The wars in Syria and Ukraine have cost hundreds of thousands of lives, and displaced millions of people across the Middle East, Europe and beyond. Washington and Moscow each control resources and levers of influence vital for managing and ultimately resolving these conflicts. Although officials have sought to negotiate small steps, such as implementation of the Minsk agreements in Ukraine and getting the Syria talks in Geneva back on track, political will is lacking, and a meeting between the U.S. and Russian presidents is by far the best opportunity for each to signal their commitment to progress.
Finally, in the aftermath of years of sanctions and counter-sanctions, policies of mutual isolation have atrophied relations between ordinary Americans and Russians to an unacceptable degree that does not serve the interests of either side. Basic embassy and consular services have been severely constrained by expulsions of diplomats on both sides, and by the closure of U.S. and Russian diplomatic facilities.

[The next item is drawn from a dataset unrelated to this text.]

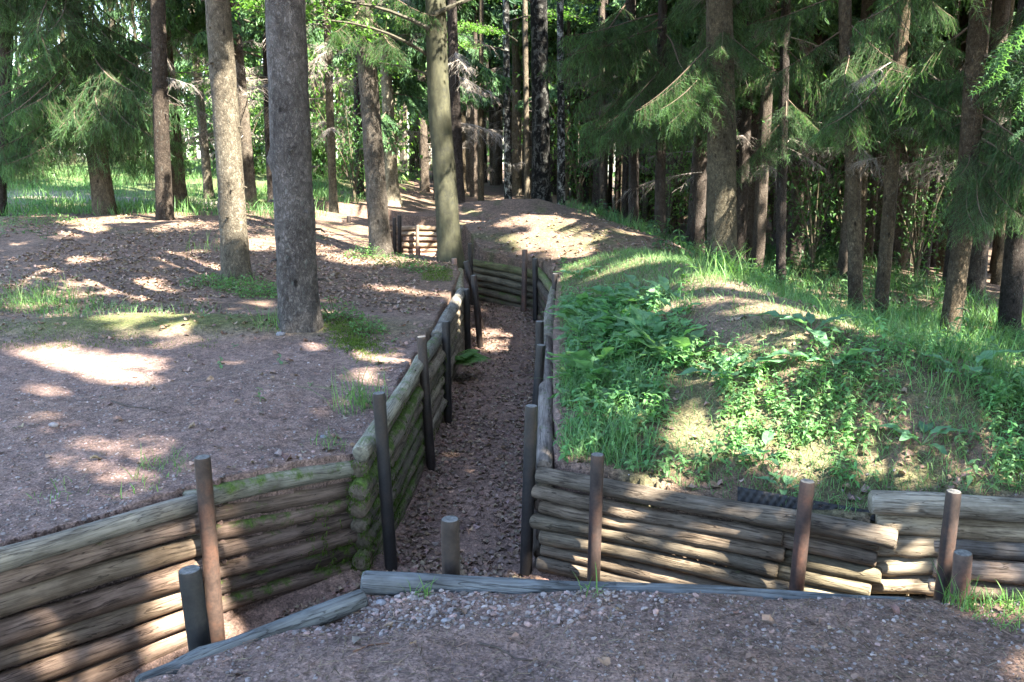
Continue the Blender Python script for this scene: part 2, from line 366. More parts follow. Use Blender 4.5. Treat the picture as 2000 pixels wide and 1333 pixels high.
# ------------------------------------------------------------------ ground
def axis(segs):
    out = []
    for a, b, s0, s1 in segs:
        n = max(2, int(round((b - a) / ((s0 + s1) / 2)))); t = np.linspace(0, 1, n + 1)[:-1]
        w = s0 * t + (s1 - s0) * t * t / 2; w = w / (s0 + (s1 - s0) / 2)
        out.append(a + (b - a) * w)
    out.append([segs[-1][1]]); return np.concatenate(out)
gx = axis([(-90, -14, 5, .6), (-14, -4, .3, .08), (-4, -2.2, .06, .035), (-2.2, 2.6, .03, .03), (2.6, 5, .04, .08), (5, 16, .1, .6), (16, 90, .6, 5)])
gy = axis([(-30, 0, 3, .4), (0, 2, .2, .05), (2, 5.4, .028, .028), (5.4, 15.5, .03, .05), (15.5, 24, .06, .1), (24, 40, .2, .6), (40, 120, .8, 6)])
GX, GY = np.meshgrid(gx, gy)
BANK = H(GX, GY); SD = trench_sd(GX, GY)
GZ = np.where(SD < .045, -.97, BANK)
def soil(x, y):
    n1 = fbm(x * .9, y * .9, 31); n2 = fbm(x * 2.7, y * 2.7, 37)
    def w(t): return np.clip(t, 0, 1)[..., None]
    c = np.broadcast_to(np.array([.178, .124, .103]), x.shape + (3,)).copy()                       # gravel
    k = lambda wgt, colr: c * (1 - w(wgt)) + np.array(colr) * w(wgt)
    c = k(smooth((y - 8.2 + (n1 - .5) * 3) / 1.4), (.138, .096, .071))                              # needle and leaf litter
    c = k(smooth((n1 - .42) * 5 + x * .25 - .1) * smooth((3.5 - y) / .4) * .7, (.165, .108, .078))
    c = k(smooth((n1 - .48) * 5) * smooth((8 - y) / 2) * smooth((y - 3.5) / .5) * .45, (.155, .112, .09))
    c = k(smooth((n2 - .55) * 6) * smooth((y - 8) / 2) * .5, (.085, .065, .05))
    c = k(smooth((x - .3) / .3) * smooth((y - 4.2) / .3), (.125, .09, .064))                       # mound earth
    c = k(smooth((x - .4) / .3) * smooth((y - 4.2) / .3) * smooth((12.3 - y) / 1) * smooth((n2 - .42) * 5) * .6, (.085, .095, .04))
    c = k(np.exp(-(((x - 1.9) / .55) ** 2 + ((y - 7.4) / 1.1) ** 2)) * 1.1, (.15, .115, .08))
    c = k(smooth((y - 14) / 1) * smooth((n2 - .55) * 5) * .6, (.10, .105, .045))
    c = k(smooth((x - 3.0) / .8) * smooth((y - 6.5) / 1.5) * smooth((n1 - .3) * 4), (.06, .07, .035))
    c = k(np.exp(-(((x - 4.6) / .9) ** 2 + ((y - 9.6 + (x - 4.6) * .9) / .8) ** 2)) * 1.2, (.20, .145, .105))
    c = k(np.exp(-(((x + 3.0) / 1.7) ** 2 + ((y - 8.25) / .42) ** 2)) * 1.5 * (.5 + n2), (.10, .11, .042))   # mossy hump
    c = k(smooth((-x - 4) / 3) * smooth((y - 19) / 4) * .9, (.085, .12, .045))                     # grassy clearing
    c = k(smooth((y - 13) / 3) * smooth((x - 3.5) / 2) * smooth((n1 - .25) * 4), (.085, .062, .045))
    pth = np.exp(-((y - 21.5 + (x + 8) * .35) / .9) ** 2) * smooth((-x - 5) / 2)
    c = k(pth, (.19, .15, .145))
    return c
ny, nx = GX.shape
ii = (np.arange(ny - 1)[:, None] * nx + np.arange(nx - 1)[None]).ravel()
GF = np.stack([ii, ii + 1, ii + 1 + nx, ii + nx], -1)
GV = np.stack([GX, GY, GZ], -1).reshape(-1, 3)
ground = link('ground', mesh_np('ground', GV, [GF], [M_GROUND], soil(GX, GY).reshape(-1, 3), None, None, True))
tag(ground, kind='structure')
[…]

As a result, tourism, trade, scientific, cultural and educational exchanges are all plummeting for the first sustained period in the fifty years since the General Agreement on Exchanges was signed at the height of the Cold War in 1958. Even while sanctions remain in place, the two presidents should clearly signal that contacts between diplomats, legislators, businesses, scholars and civic groups are foundational to peaceful, productive relations, and thus are especially important when official ties are strained.
Despite a deep crisis in the state-to-state relationship, Americans and Russians are still interested in each other, and they largely reject the current paradigm of battling official narratives. Russians still line up at the U.S. Embassy in Moscow, eager for U.S. visas, and Americans constituted the largest cohort of foreigners visiting Russia for the World Cup this month. It is simply unfair and shortsighted to make ordinary citizens pay the price for conflict between their governments.
Disagreements between Moscow and Washington are extensive, and the two presidents will not find common ground on many issues. The point of meeting is not for them to overlook these differences or to strike a grand bargain. Rather, it should be to send a clear message and create the space necessary for the two governments to restart a cooperative engagement that is in the clear interest of both sides.
The history of relations between the United States and Russia demonstrates that there is no substitute for personal contacts between the leaders of the two countries. This was the case with Richard Nixon and Leonid Brezhnev, Ronald Reagan and Mikhail Gorbachev, Bill Clinton and Boris Yeltsin. These historical examples are especially important now, when official contacts at lower levels are hampered.
The current conflict is not a new Cold War, nor will it become one. But attention should be paid to the vital lesson from that conflict, which is that summit diplomacy is not just for celebrating big victories—it is for giving momentum to the small steps and everyday interactions that kept that war from turning hot.